(Sensation)
JAMES says:
Pain is really bad. I don’t like it at all. In fact, a lot of my life has been spent avoiding situations which might be likely to cause pain to me, hence my decision to give up a potentially lucrative career in boxing. However, some types of pain bug me more than others. Pain from external sources I can just about accept. If you’ve been hit in the most sensitive area by a football, for instance, or if it’s the morning after a spree, then you can pretty much expect pain. What really gets me is the pain that just appears from nowhere, for no reason. Like when you wake in the middle of the night with a stabbing pain in the leg. All you’ve been doing is just lying there, almost perfectly still. What could you have possibly done to your leg? Or when you get a steadily growing pain in your mouth, that won’t go away, but just sits there at the back of your brain.
It’s like your body is mocking you.

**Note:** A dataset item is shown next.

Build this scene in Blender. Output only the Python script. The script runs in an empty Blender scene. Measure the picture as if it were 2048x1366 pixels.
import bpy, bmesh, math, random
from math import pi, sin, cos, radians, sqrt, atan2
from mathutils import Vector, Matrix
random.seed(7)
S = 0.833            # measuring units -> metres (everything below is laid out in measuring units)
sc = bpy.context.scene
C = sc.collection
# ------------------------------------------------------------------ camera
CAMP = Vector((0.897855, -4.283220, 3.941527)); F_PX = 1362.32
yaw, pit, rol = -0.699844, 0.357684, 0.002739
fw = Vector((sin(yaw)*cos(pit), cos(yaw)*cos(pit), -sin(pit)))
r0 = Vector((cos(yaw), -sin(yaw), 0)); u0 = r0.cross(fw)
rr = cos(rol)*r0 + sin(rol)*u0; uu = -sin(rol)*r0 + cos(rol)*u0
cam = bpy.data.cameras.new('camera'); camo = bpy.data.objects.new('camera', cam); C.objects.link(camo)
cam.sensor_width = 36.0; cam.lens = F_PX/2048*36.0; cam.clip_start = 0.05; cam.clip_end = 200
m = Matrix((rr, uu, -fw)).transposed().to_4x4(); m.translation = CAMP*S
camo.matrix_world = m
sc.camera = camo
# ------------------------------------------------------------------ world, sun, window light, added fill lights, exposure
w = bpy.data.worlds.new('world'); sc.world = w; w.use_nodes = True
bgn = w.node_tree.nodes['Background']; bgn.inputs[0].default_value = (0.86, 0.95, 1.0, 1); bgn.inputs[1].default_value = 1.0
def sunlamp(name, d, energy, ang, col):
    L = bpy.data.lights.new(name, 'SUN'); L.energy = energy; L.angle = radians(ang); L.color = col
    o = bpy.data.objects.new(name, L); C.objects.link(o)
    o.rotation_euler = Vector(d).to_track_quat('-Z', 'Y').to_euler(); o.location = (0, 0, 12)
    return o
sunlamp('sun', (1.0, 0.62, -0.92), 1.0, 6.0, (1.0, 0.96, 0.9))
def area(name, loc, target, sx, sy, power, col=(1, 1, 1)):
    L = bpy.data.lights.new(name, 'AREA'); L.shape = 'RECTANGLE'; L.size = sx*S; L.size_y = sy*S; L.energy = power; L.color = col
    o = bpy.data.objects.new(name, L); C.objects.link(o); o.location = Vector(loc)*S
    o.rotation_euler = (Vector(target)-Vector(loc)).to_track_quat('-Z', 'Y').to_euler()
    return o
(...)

Saying ‘no matter what you do, how careful you are, you can’t escape the pain. It also makes you aware of how many things can just go wrong in your body, your only link to the world. Like sailing a deep ocean in a rickety old boat, you see how easy it is for the whole thing to start taking in water, or just to tip over. And, we’ve really evolved to a level where pain is almost obsolete. Sure, we need to know when something is bust in our body, but does it really need to be so insistent. Couldn’t we just have a little message appear on our hands saying ‘you’ve just trodden on a nail.’ When you think about it, when you’re experiencing pain, it’s likely to be a situation where you need your utmost concentration. It’s no good when you’re running away from a tiger to be continually reminded that, yes, he has just bitten your hand off. And there are even people who seek out pain to aid their sexual practises. Don’t they realise that getting hurt hurts? Weirdos.
So, pain, unpleasant, existentially unsettling and redundant. I suppose I could just take a pain killer, but that seems so girly.
0.3/10
NEILL says:
My brother raises an interesting question about whether feelings such as pain, and by extension other mental states such as emotions, desires and beliefs, are best understood in terms of their functional roles or their subjective phenomenological tonality.
No, hang on, what am I talking about, that’s not fucking interesting at all.